__ENTRIES SHOWN__.
========
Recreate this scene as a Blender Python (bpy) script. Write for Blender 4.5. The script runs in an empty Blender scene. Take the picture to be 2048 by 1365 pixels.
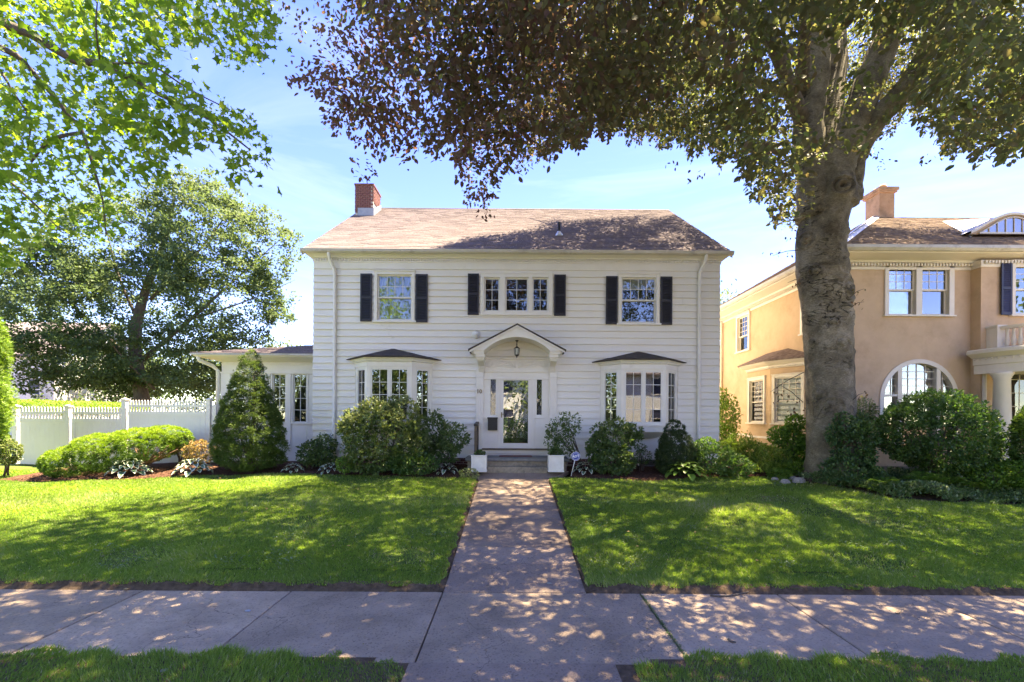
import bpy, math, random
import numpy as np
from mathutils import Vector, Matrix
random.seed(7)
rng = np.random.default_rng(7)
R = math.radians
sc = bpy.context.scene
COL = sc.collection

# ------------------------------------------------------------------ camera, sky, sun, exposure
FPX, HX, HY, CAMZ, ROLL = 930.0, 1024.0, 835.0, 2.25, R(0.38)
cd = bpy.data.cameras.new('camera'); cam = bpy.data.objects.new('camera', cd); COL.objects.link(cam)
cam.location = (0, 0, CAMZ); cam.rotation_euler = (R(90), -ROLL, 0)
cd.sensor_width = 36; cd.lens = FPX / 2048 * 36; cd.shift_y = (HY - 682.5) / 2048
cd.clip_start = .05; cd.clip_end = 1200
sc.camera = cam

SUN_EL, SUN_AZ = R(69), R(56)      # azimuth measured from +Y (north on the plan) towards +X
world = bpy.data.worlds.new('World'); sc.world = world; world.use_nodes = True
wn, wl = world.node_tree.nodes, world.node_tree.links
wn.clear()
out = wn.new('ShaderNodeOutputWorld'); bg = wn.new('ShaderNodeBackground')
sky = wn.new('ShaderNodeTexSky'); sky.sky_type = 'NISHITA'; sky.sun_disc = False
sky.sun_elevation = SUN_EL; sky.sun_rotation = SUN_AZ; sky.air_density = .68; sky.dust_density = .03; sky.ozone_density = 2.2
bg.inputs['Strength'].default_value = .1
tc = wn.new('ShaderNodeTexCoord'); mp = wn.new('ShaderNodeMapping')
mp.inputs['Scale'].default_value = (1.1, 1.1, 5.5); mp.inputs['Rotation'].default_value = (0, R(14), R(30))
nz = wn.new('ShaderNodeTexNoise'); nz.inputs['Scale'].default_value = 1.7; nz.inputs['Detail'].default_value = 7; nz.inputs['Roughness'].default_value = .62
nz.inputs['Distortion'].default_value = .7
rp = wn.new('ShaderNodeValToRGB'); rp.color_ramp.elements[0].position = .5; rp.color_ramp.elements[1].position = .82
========
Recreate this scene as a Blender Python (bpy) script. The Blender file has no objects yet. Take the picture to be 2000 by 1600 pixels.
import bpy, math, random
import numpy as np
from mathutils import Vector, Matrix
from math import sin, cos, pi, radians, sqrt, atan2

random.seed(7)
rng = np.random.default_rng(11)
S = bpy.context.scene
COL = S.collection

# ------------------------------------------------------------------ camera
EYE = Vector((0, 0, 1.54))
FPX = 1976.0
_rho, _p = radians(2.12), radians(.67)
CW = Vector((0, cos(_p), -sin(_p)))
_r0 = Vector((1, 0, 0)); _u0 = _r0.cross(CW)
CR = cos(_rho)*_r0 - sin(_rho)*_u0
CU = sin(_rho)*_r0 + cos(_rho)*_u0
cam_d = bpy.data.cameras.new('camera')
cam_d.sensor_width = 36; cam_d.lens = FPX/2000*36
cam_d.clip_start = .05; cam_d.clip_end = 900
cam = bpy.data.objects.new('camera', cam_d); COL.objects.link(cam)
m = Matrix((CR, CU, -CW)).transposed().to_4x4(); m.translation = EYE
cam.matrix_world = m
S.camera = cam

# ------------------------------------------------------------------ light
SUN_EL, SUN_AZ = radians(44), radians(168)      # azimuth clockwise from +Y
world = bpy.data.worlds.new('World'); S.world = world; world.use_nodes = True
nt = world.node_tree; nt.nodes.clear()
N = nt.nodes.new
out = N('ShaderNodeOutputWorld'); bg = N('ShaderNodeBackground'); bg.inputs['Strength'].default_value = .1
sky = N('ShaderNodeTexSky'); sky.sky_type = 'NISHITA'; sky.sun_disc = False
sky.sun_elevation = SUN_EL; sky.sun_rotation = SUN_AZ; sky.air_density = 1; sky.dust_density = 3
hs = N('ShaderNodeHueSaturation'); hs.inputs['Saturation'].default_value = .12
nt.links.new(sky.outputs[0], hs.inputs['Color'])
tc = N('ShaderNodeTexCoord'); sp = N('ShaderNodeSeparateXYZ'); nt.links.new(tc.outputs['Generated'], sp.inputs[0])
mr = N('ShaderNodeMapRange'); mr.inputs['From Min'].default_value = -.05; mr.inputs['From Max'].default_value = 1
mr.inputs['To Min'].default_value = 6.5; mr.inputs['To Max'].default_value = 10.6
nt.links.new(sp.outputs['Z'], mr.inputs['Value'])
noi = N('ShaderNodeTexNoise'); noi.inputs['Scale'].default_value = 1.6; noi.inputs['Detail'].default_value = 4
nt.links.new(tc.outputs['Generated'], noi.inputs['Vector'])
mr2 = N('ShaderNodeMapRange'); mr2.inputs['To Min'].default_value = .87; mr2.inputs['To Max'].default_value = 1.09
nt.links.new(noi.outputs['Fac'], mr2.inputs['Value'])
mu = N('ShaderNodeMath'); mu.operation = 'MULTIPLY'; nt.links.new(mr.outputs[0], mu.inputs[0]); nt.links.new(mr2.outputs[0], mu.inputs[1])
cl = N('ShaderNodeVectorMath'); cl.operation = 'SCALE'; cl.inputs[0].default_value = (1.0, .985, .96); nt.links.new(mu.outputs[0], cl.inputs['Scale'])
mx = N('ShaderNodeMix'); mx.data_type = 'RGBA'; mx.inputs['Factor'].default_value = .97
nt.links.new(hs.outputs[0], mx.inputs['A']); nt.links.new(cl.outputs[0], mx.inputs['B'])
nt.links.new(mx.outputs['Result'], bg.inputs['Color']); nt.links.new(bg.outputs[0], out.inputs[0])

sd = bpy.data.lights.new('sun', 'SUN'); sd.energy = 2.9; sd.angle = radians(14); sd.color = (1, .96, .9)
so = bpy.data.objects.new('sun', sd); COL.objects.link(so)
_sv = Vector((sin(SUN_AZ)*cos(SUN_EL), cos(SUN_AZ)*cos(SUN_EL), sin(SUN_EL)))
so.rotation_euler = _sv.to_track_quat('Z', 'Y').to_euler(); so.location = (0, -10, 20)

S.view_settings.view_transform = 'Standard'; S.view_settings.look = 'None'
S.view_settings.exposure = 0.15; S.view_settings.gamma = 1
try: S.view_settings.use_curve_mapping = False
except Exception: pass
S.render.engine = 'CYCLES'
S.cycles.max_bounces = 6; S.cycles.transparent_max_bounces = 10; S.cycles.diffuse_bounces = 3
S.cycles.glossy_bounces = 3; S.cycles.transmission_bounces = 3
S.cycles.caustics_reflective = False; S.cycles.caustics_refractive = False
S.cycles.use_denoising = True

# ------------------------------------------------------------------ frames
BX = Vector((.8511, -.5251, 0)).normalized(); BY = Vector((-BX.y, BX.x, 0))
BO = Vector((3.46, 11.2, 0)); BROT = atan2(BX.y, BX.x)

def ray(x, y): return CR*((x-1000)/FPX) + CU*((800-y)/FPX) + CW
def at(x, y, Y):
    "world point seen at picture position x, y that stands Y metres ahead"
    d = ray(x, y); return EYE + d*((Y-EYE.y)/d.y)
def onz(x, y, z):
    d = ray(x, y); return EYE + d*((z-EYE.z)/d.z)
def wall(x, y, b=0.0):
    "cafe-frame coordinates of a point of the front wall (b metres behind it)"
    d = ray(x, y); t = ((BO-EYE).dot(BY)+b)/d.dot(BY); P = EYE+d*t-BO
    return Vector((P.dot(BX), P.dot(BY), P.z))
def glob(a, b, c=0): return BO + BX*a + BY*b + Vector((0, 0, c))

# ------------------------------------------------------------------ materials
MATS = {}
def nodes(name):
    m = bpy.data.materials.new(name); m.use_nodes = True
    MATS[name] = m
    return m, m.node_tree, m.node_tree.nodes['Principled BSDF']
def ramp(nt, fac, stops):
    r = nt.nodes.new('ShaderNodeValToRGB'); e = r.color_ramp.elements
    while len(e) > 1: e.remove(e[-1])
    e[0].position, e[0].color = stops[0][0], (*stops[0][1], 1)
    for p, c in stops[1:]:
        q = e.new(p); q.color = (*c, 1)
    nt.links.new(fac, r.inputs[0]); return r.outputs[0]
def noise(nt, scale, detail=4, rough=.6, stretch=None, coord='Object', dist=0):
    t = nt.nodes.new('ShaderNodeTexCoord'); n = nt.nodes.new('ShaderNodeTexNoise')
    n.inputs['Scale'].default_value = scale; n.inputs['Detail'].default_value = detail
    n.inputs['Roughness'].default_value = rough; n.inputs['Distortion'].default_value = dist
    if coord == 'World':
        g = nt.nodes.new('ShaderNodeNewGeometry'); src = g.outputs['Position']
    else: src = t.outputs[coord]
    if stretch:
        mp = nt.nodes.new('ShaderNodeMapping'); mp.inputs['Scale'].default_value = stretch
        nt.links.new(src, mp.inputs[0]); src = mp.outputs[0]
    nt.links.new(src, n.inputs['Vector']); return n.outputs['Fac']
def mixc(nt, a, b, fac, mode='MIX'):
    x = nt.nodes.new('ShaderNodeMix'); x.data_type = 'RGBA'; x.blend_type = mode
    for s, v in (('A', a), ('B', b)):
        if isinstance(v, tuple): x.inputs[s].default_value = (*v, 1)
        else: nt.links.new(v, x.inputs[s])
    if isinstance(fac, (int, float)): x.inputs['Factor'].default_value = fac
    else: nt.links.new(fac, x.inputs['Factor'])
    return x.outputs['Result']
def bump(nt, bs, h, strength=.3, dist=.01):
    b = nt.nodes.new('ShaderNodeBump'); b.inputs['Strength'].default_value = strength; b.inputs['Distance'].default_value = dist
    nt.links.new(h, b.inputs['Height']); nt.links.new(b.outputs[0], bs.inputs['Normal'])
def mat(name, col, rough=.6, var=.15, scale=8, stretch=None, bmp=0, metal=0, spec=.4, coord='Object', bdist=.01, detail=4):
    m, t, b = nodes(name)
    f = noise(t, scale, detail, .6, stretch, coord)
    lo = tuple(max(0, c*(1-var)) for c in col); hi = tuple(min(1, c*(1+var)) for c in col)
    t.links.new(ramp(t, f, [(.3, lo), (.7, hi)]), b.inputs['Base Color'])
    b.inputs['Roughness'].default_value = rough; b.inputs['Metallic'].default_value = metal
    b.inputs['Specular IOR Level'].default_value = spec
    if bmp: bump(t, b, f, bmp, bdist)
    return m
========
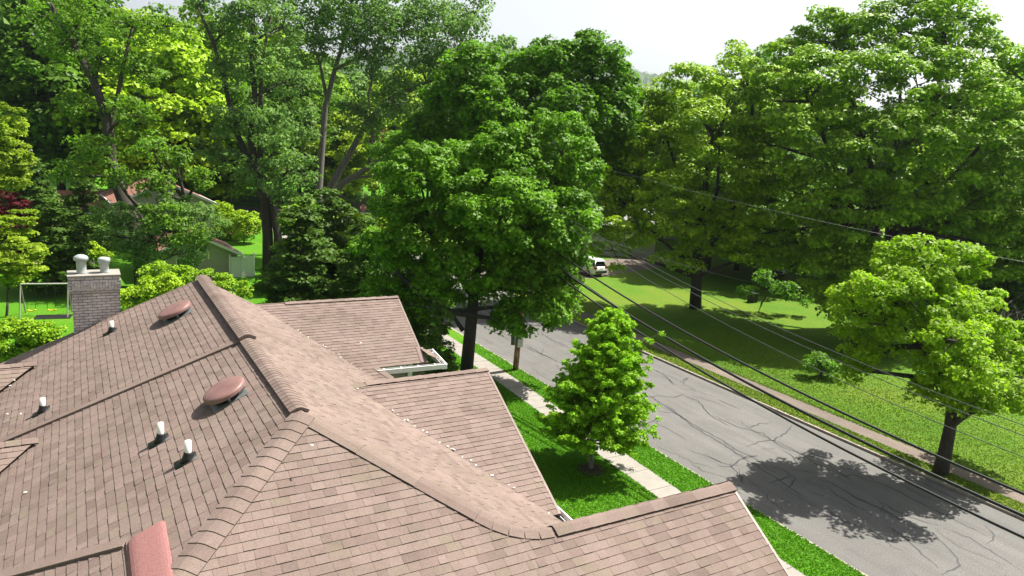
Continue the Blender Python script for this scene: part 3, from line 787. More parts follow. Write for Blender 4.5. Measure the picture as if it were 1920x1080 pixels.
========
__STATED TASK__. Look above for the line with "Recreate this scene as a Blender Python (bpy) script. Write" and the line with "COL = sc.collection"; set down those two lines and all lines between them exactly, without pictures and without anything else.

__TASK SOLUTION__.
Recreate this scene as a Blender Python (bpy) script. Write for Blender 4.5. The script runs in an empty Blender scene. Take the picture to be 2048 by 1365 pixels.
import bpy, math, random
import numpy as np
from mathutils import Vector, Matrix
random.seed(7)
rng = np.random.default_rng(7)
R = math.radians
sc = bpy.context.scene
COL = sc.collection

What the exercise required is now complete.